Battle of the AIs: rival tech teams clash over who painted ‘Raphael’ in UK gallery | Artificial intelligence (AI)

Authenticating works of art is far from an exact science, but a madonna and child painting has sparked a furious row, being dubbed “the battle of the AIs”, after two separate scientific studies arrived at contradictory conclusions.

Both studies used state-of-the art AI technology. Months after one study proclaimed that the so-called de Brécy Tondo, currently on display at Bradford council’s Cartwright Hall Art Gallery, is “undoubtedly” by Raphael, another has found that it cannot be by the Renaissance master.

In January, research teams from the universities of Nottingham and Bradford announced the findings of facial recognition technology, which compared the faces in the Tondo with those in Raphael’s Sistine Madonna altarpiece, commissioned in 1512.

Having used “millions of faces to train an algorithm to recognise and compare facial features”, they stated: “The similarity between the madonnas was found to be 97%, while comparison of the child in both paintings produced an 86% similarity.”

They added: “This means that the two paintings are highly likely to have been created by the same artist.”

But algorithms involved in a new study by Dr Carina Popovici, a scientist with Art Recognition, a Swiss company based near Zurich, have now returned an 85% probability for the painting not to be painted by Raphael.

The Tondo was bought in 1981 by the Cheshire businessman George Lester Winward, who built up a collection of art spanning the 16th to 19th centuries. In 1995, two years before he died, he set up the de Brécy Trust Collection, named after his French ancestors, to preserve his collection and make it available to scholars for study.

The painting has been subjected to extensive examinations and historical research over more than 40 years.

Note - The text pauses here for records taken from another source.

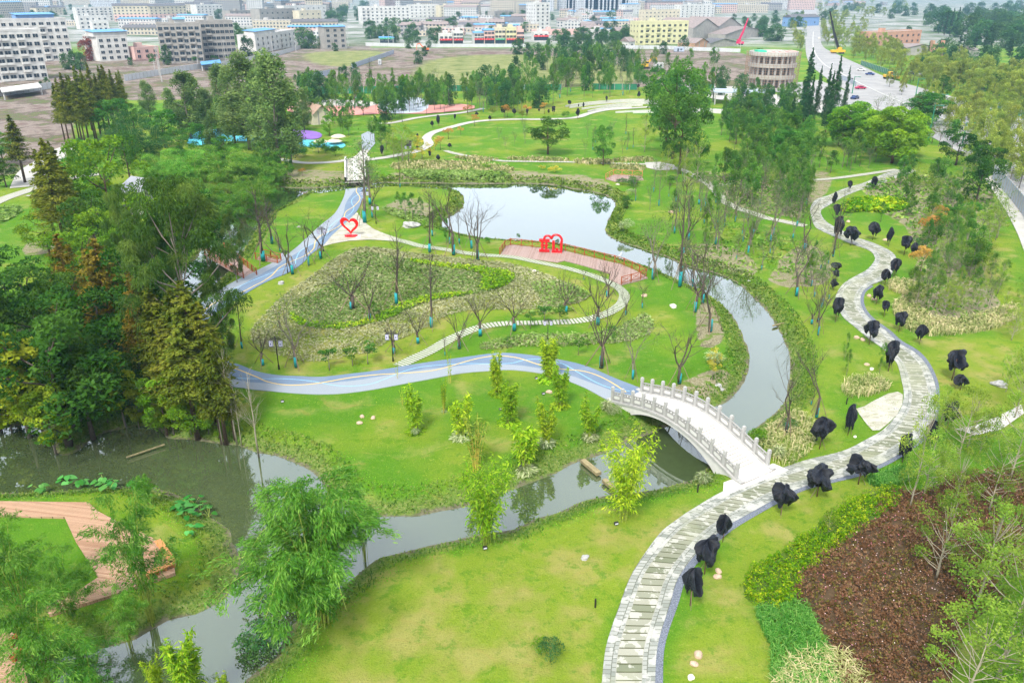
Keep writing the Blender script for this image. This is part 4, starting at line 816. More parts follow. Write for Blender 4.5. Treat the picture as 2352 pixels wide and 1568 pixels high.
# ---------------------------------------------------------------- stone arch bridge
def bridge():
    root = put("stone_bridge", None); tag(root, "white stone arch footbridge with carved railings across the river", "bridge")
    A, B = Vector(G(1398, 921)), Vector(G(1672, 1111)); C_, D_ = Vector(G(1477, 899)), Vector(G(1785, 1070))
    # mean frame of the bridge: from the blue path to the stone path
    a = (A+C_)/2; b = (B+D_)/2; ax = (b-a); ax.z = 0; L = ax.length; ax.normalize(); nx = Vector((-ax.y, ax.x, 0)); hw = 2.05
    root.location = (a.x, a.y, 0); root.rotation_euler = (0, 0, math.atan2(ax.y, ax.x)); RISE = 1.75
    s0, s1 = -.5, L+.6
    def zt(s): f = min(1, max(0, (s)/L)); return .10+RISE*(math.sin(math.pi*f)**1.15)
    def zb(s):
        f = (s-1.6)/(L-3.2)
        return -2.2 if f <= 0 or f >= 1 else -2.0+ (RISE+1.62)*(1-(2*f-1)**2)**.62
    n = 60; S = [s0+(s1-s0)*i/n for i in range(n+1)]
    m = MB()
    for s in (-1, 1):                          # spandrel faces
        V = []; 
        for q in S: V += [(q, s*hw, zt(q)-.02), (q, s*hw, min(zt(q)-.42, zb(q)))]
        F = [(2*i, 2*i+1, 2*i+3, 2*i+2) if s < 0 else (2*i+2, 2*i+3, 2*i+1, 2*i) for i in range(n)]; m.add(V, F)
    V = []
    for q in S: z = min(zt(q)-.42, zb(q)); V += [(q, -hw, z), (q, hw, z)]
    m.add(V, [(2*i, 2*i+1, 2*i+3, 2*i+2) for i in range(n)])
    put("arch", m.mesh("arch", "white_stone"), root)
    d = MB(); V = []
    for q in S: V += [(q, -hw, zt(q)), (q, hw, zt(q))]
    d.add(V, [(2*i+1, 2*i, 2*i+2, 2*i+3) for i in range(n)]); me = d.mesh("deck", "bridge_deck")
    put("deck", me, root)
    for s in (-1, 1):
        e = MB()
        for i in range(n):
            q, p = S[i], S[i+1]; y0, y1 = sorted((s*(hw-.34), s*(hw+.10)))
            e.add([(q, y0, zt(q)-.14), (q, y1, zt(q)-.14), (q, y1, zt(q)+.09), (q, y0, zt(q)+.09), (p, y0, zt(p)-.14), (p, y1, zt(p)-.14), (p, y1, zt(p)+.09), (p, y0, zt(p)+.09)],
                  [(3, 2, 6, 7), (0, 3, 7, 4), (2, 1, 5, 6), (1, 0, 4, 5)])
        put("edge_beam", e.mesh("edge_beam", "grey_stone"), root)

    # steps on the descending half
    st_ = MB()
    for k in range(22):
        s = L*.50+k*L*.46/22; z = zt(s)
        x0 = -1.0+.15*math.sin(k*2.1) ; st_.box(s, x0-.1, z-.1, s+.07, x0+1.9+.15*math.sin(k), z+.018)
    put("steps", st_.mesh("steps", "step_joint"), root)
    post = MB(); post.box(-.12, -.12, 0, .12, .12, 1.22); post.box(-.15, -.15, 1.22, .15, .15, 1.27); post.box(-.13, -.13, 1.27, .13, .13, 1.52); post.box(-.10, -.10, 1.52, .10, .10, 1.56); pm = post.mesh("post", "grey_stone")
    for s in (-1, 1):
        Np = 12; qs = [.15+(L-.3)*i/(Np-1) for i in range(Np)]; yy = s*(hw-.12)
        for i, q in enumerate(qs):
            put("post", pm, root, (q, yy, zt(q)+.05))
            if i < Np-1:
                r = qs[i+1]; x0, x1 = q+.12, r-.12; za, zc = zt(q)+.1, zt(r)+.1; pn = MB()
                def slab(z0, z1, th, xa=x0, xb=x1, mt=0, yo=0):
                    f0 = (xa-q)/(r-q); f1 = (xb-q)/(r-q); ha = za+(zc-za)*f0; hb = za+(zc-za)*f1
                    V = [(xa, yo-th, ha+z0), (xb, yo-th, hb+z0), (xb, yo+th, hb+z0), (xa, yo+th, ha+z0), (xa, yo-th, ha+z1), (xb, yo-th, hb+z1), (xb, yo+th, hb+z1), (xa, yo+th, ha+z1)]
                    pn.add(V, [(3, 2, 1, 0), (4, 5, 6, 7), (0, 1, 5, 4), (1, 2, 6, 5), (2, 3, 7, 6), (3, 0, 4, 7)], mt)
                slab(.06, .68, .055); slab(.86, .96, .07); w3 = (x1-x0)
                for f in (.02, .30, .62, .90): slab(.68, .86, .05, x0+w3*f, x0+w3*(f+.09))
                slab(.22, .54, .062, x0+w3*.24, x1-w3*.24, 1); slab(.27, .49, .0625, x0+w3*.17, x1-w3*.17, 1)
                pr = put("railing_panel", pn.mesh("railing_panel", ["panel_stone", "white_stone"]), root, (0, yy, 0))
    for q0, q1 in ((-.5, 1.7), (L-1.6, L+.6)): ab = MB(); ab.box(q0, -hw+.03, -2.2, q1, hw-.03, -.02); put("abutment", ab.mesh("abutment", "grey_stone"), root)
    return a, b, L
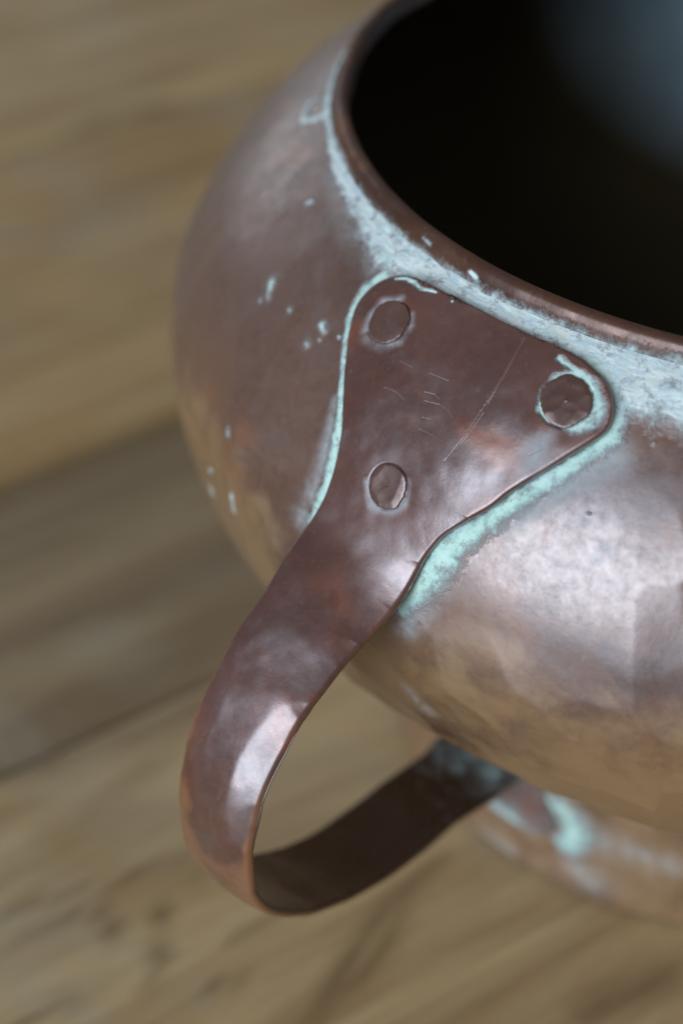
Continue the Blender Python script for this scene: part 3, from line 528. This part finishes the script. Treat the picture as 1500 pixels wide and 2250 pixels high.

In July, Prof Hassan Ugail, director of the Centre of Visual Computing at the University of Bradford – who developed the AI facial recognition system – said: “My AI models look far deeper into a picture than the human eye, comparing detail such as the brushstrokes and pigments.

“Together with my previous work using facial recognition and combined with previous research by my fellow academics, we have concluded the Tondo and the Sistine Madonna are undoubtedly by the same artist.”

Prof Christopher Brooke of the University of Nottingham and an historian of ecclesiastical art, said then: “This study demonstrates the capabilities of machine learning to give a probability of the same artist between different ‘Old Master’ paintings. In this case study, direct facial comparison comes out at a match of 97% – a very high statistical probability that the artworks are by identical creators.”

Analysis of the pigments was also said to have placed it firmly in the Renaissance period.

Popovici, however, was taken aback to discover that her study’s results “clearly contradicted” their analysis so dramatically.

Art Recognition has an ongoing collaboration with Tilburg University in the Netherlands and its research was recently published by Springer, the academic publishers. It has analysed more than 500 works, including a painting by Rubens in the National Gallery – A View of Het Steen in the Early Morning – which came out with a probability of 98.76% in favour of the artist.

A spokeswoman for Bradford council, in whose building the painting is hanging, joked: “It’s the battle of the AIs, I guess.”

Sir Timothy Clifford, a leading scholar of the Italian Renaissance and former director general of the National Galleries of Scotland, was intrigued to hear of science’s conflicting findings: “I do feel rather strongly that mechanical means of recognising paintings by major artists are incredibly dangerous.

“I’ve never contemplated the idea of using these AI things. I think they’re terribly unlikely to be remotely accurate. But how fascinating.”

On being shown a small photograph of the Tondo, he suggested that it was an extremely faithful copy of one of the most famous pictures in the world: “There must be hundreds and hundreds of very good copies of it. My immediate reaction would be that it was possibly French, early 19th century, a good copy – about the time probably that the picture I’m sure would have travelled with Napoleon’s booty perhaps to the Louvre.

“Many of the pigments that were being used in 1810 were the same pigments that were being used in 1510. Unless one or two of those are being used, which shouldn’t have been used, it’ll come up very much the same way.”

Michael Daley, director of ArtWatch UK, the museums and galleries watchdog, said: “It’s very good that Carina Popovici has found against it. Its only claim, as I understand it, is that there’s a perfect correspondence with the design of the Sistine Madonna.

“But, if Raphael himself had made another version, he’d almost undoubtedly have introduced modifications or deviations of his own to the painting. It is almost certainly 19th century.”

On being told of the contradictory study, Ugail said that, without seeing its details, it was difficult to comment: “We’ve got a very strong case to prove that [the Tondo] is a Raphael.”